Approximately 90 people were caught after all problem sets were examined. These students picked up letters from Wilson's secretary telling them of his intention to submit names to the COD and the number of zeroes they had received for problem sets in which duplicate code appeared.

Wilson did not require these people to meet with him, but about 80 did. As a result of the meetings, 15-20 names were dropped from the list Wilson was about to forward to the COD. He also became aware of a range of situations that could lead to duplicate code.

The most "benign" kind of behavior, according to Wilson, was working jointly on a problem set. "The educational value of doing problem sets is preserved," he acknowledged. "However, I had said that it was not appropriate to do joint programs."
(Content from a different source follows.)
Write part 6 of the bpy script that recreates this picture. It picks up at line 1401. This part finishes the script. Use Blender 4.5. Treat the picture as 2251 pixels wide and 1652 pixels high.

For these students, Wilson modified the policy so that they received half credit. He still submitted their names to the COD, but with a note that they had collaborated on problem sets.

At the other extreme were those who had stolen other people's programs, Wilson said. A few students believed he was referring to people who had stolen hard copies of problem sets from trash bins in Project Athena clusters.

The middle ground, according to Wilson, was the situation in which one individual had done the work and others had turned it in as their own. As it was "obvious" which person had been responsible for the problem set, that individual received half credit, and the others got zeroes, Wilson said.

Changes in 1.00 likely

Wilson said that some changes to 1.00 were in order as a result of his experiences last term. "I went to each of the 18 recitations at the beginning of the term and told them what was expected of them individually and what constituted cheating," he noted. "In the future, I will write the policy in boldface, though one feels sheepish having to do both."

He also realized there are benefits to working with others and said that in the future, he would designate two or three out of the 10 problem sets as ones on which collaboration was allowed.

Wilson expected that the professor who teaches 1.00 this fall will use a program for spotting duplicate code on problem sets.

"I'm upset and the students were upset that we discovered duplicate codes so late in the term," he said. Some people had to petition to drop the class because Wilson announced his discovery to the class after drop date.

"Had I known in week three, I would have said something," he concluded.